=== What is asked ===
Among the entries below, count the lines that contain the word "scene". Write down only the total.

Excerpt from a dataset
**********
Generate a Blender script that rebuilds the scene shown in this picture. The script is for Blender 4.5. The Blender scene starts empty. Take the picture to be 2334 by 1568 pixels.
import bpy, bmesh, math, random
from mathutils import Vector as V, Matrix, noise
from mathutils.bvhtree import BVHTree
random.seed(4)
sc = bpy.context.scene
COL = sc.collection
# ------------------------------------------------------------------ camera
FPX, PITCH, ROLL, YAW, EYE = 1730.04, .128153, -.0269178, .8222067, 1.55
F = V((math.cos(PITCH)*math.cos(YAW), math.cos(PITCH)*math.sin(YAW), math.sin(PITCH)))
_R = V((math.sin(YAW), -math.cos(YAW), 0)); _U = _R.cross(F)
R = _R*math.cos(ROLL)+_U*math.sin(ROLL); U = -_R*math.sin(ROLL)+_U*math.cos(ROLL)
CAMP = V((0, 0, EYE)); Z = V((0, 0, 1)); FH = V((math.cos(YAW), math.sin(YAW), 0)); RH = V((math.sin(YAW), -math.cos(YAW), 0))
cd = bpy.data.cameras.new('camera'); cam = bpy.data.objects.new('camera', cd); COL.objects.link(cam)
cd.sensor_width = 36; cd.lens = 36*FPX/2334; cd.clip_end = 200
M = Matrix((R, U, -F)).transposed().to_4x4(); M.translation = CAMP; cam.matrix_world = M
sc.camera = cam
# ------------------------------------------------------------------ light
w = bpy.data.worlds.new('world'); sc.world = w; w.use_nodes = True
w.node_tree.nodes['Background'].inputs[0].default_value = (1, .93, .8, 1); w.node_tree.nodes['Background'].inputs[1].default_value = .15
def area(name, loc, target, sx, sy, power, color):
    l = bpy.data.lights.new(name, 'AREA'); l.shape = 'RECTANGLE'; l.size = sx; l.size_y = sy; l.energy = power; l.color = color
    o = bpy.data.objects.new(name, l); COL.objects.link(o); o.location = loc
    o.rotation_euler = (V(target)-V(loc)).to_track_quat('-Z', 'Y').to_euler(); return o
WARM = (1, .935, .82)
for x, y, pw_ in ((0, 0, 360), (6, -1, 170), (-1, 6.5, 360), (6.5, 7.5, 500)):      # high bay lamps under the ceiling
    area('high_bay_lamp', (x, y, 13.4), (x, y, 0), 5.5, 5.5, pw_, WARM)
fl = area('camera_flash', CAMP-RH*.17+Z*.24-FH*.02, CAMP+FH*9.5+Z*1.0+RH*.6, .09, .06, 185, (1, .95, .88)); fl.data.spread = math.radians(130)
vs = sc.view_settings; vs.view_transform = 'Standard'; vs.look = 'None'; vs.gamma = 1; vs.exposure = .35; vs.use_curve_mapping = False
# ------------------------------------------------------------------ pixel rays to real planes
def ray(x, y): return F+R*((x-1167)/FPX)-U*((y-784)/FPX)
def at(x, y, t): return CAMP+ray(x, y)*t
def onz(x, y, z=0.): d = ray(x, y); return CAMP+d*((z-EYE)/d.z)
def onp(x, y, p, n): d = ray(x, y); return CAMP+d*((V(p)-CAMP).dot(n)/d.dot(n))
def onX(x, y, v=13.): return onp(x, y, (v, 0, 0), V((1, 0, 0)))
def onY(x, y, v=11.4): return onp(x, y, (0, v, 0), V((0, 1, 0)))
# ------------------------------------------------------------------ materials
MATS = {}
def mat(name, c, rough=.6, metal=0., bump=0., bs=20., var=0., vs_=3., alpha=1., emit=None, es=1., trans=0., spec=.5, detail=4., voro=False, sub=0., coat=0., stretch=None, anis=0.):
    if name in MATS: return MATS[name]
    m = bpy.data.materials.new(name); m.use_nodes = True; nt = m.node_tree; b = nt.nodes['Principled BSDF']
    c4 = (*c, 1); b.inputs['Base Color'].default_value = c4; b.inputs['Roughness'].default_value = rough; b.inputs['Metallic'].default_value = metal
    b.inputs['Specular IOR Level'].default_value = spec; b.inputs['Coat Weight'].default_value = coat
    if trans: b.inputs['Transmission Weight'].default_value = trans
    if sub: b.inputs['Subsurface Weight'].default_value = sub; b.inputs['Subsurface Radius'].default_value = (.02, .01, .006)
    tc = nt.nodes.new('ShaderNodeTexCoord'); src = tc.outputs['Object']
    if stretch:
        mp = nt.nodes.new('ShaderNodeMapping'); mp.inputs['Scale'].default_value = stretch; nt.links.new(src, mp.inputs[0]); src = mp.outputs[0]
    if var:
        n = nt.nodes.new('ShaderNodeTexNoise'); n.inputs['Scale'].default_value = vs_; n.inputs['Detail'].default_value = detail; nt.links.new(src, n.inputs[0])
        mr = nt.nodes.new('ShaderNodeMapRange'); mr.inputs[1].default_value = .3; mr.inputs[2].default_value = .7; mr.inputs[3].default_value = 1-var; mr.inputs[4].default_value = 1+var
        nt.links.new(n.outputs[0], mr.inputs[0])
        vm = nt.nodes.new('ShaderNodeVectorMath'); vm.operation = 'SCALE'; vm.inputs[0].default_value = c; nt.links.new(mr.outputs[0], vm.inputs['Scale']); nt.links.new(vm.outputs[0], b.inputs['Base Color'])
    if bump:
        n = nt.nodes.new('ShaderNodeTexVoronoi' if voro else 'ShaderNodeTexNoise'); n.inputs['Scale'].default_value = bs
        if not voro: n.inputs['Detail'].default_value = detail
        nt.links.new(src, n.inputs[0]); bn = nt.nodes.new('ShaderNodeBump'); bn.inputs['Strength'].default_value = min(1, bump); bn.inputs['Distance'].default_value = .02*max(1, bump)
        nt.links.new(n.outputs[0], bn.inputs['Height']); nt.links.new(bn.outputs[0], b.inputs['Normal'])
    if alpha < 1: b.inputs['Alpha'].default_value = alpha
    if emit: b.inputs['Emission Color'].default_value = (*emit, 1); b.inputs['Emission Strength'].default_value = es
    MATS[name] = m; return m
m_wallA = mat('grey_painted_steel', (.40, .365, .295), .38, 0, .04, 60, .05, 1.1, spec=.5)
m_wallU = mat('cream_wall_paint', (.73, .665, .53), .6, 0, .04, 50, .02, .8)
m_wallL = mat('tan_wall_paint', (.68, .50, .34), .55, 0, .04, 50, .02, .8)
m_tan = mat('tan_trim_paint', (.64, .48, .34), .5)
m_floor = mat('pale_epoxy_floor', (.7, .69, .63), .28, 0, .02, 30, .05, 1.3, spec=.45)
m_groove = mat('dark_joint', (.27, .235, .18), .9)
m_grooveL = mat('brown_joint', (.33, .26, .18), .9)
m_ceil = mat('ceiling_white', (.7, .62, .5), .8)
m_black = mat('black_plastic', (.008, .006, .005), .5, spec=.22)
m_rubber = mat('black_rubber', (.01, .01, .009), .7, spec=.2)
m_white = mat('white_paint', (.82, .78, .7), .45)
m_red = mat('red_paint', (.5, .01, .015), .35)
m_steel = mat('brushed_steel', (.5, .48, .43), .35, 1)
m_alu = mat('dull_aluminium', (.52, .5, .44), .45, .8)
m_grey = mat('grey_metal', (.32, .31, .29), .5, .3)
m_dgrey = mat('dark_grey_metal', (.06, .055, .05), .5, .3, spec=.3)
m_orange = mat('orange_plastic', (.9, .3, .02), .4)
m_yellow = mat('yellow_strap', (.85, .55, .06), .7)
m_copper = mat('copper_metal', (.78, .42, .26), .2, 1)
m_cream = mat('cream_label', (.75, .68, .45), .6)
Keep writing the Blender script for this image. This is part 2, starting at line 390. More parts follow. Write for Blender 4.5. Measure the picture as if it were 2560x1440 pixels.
**********
=== Result for this exercise ===
2